Nisichawayasihk Cree Nation has been named “Community of the Year” by CANDO.

The Council for the Advancement of Native Development Officers award recognizes Indigenous economic initiatives that help to establish sustainable self-sufficiency.

“It’s a real accomplishment for NCN to win this national award, because we’ll be known across Canada. It gives us credibility and shows we know what we’re doing,” says David Kobliski, the executive director of the Nelson House Development Corporation.

He received the award on behalf on NCN at Whitecap Dakota First Nation, just outside of Saskatoon, on May 19.

Kobliski says it’s been a long road to get here.

“Decades ago, 25 years ago, our Nation had nothing. We were on the verge of third-party management. Now people are knocking on our door, wanting our business.”

He says the achievements of NCN come down to two things: our leadership and our Citizens.

“One of the main reasons for this success is our Chiefs and Councils, previous and current, sticking to the path of economic development.

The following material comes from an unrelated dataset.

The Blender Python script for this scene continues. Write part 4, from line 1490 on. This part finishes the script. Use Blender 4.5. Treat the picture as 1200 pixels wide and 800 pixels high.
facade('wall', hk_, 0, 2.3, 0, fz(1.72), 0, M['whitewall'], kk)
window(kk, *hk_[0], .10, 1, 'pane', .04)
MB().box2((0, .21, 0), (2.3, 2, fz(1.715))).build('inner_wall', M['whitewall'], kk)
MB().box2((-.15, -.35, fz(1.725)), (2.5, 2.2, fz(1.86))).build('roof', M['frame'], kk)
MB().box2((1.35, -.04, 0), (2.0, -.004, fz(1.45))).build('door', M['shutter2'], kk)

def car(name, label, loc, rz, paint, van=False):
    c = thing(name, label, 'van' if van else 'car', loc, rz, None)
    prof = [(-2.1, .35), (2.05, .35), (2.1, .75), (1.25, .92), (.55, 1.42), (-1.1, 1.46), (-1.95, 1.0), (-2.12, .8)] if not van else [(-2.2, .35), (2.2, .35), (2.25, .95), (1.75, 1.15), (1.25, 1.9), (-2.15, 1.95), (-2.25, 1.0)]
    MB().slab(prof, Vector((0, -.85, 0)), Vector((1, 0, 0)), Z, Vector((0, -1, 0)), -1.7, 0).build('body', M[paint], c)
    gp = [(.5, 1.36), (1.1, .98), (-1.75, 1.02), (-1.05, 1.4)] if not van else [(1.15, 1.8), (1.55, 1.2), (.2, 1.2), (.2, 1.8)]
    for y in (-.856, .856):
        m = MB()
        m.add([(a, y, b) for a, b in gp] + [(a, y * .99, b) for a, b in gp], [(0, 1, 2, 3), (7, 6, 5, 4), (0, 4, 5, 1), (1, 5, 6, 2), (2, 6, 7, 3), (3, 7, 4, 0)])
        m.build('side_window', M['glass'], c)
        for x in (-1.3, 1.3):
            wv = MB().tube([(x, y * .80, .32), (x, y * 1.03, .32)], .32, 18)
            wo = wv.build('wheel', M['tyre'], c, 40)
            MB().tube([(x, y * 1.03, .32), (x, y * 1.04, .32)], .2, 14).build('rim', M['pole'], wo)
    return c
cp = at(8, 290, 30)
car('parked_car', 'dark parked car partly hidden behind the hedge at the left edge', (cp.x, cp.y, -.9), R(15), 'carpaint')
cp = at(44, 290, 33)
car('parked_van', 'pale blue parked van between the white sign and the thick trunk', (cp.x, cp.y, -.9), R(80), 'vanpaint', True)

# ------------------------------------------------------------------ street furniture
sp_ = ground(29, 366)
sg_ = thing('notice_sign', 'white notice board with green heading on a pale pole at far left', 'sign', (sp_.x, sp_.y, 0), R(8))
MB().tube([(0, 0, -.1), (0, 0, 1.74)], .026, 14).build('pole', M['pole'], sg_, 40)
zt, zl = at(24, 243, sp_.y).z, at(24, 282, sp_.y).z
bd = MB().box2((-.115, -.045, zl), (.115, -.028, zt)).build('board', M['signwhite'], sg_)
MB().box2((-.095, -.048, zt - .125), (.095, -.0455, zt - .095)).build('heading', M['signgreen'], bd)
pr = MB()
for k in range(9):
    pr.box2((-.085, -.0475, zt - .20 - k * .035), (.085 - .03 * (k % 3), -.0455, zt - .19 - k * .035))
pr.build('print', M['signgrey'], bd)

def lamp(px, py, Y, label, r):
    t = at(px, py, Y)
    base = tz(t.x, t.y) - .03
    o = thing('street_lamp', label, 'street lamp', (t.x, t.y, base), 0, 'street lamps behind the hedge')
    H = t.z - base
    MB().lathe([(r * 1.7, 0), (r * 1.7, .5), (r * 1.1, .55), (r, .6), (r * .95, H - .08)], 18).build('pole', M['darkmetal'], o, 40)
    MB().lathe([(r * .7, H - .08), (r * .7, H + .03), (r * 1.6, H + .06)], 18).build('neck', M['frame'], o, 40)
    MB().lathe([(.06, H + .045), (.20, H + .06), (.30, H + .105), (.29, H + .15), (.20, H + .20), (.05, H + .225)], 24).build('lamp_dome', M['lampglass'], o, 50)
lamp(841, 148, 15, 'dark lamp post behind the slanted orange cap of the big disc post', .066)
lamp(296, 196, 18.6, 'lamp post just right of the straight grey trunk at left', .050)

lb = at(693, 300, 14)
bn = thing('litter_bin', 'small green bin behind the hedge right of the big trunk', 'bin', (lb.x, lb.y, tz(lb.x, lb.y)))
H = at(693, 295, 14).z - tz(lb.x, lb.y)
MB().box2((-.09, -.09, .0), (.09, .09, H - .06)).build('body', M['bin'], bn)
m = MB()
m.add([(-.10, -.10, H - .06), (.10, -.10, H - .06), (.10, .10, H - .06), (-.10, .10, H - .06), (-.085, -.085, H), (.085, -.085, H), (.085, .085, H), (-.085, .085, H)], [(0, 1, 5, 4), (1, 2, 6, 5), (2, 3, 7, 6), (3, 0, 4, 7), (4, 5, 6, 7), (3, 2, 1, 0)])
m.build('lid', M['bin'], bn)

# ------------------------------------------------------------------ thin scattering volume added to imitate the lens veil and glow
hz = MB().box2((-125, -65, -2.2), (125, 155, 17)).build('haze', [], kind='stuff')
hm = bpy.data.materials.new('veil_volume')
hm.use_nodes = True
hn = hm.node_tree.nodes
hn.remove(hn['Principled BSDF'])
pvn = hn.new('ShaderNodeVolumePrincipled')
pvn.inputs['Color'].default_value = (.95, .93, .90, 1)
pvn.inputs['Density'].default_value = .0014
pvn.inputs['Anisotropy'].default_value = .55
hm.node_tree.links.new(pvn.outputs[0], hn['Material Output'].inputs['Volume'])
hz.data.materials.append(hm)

The other huge part of this is the Citizens who are employed by NCN and have a sense of ownership. Without great employees, it doesn’t matter how good your business is, you won’t have success.”

CANDO highlighted NCN’s Otohowin gas bar, which was the first business owned and operated by the Nation, and its grocery stores and hotel. It was particularly impressed by the Wuskwatim Project, of which NCN owns 32 per cent in a joint partnership with Manitoba Hydro.

Because of its strong economic growth, NCN is often asked to appear at conferences to share its wisdom.

In the last month, Kobliski was a panelist at the NACCA Indigenous Prosperity Forum in Gatineau, Quebec, and at Vision Quest in Winnipeg, where he and NCN Councillor Ron Spence presented NCN’s development model.

“It’s great to get recognition for our Nation’s successes from across Canada,” says Spence. “Being acknowledged outside of our community really should make our people proud. It tells us we are on the right track to success.”

This attention on NCN’s economic development is great for the community because it creates opportunities, and for our Citizens, because it opens doors and helps to make dreams come true. And that’s just the beginning.

“It’s all affirmation that what we’re doing is unique and correct, and gives us the chance to connect with other Nations and learn something new,” says Kobliski. “Not only that, a spotlight on NCN means we can act as a mentor for other First Nations who want to know more about our model, and want to become self-governing, too. That’s exciting.”

Way to go, NCN! Imagine where the next 25 years will take us.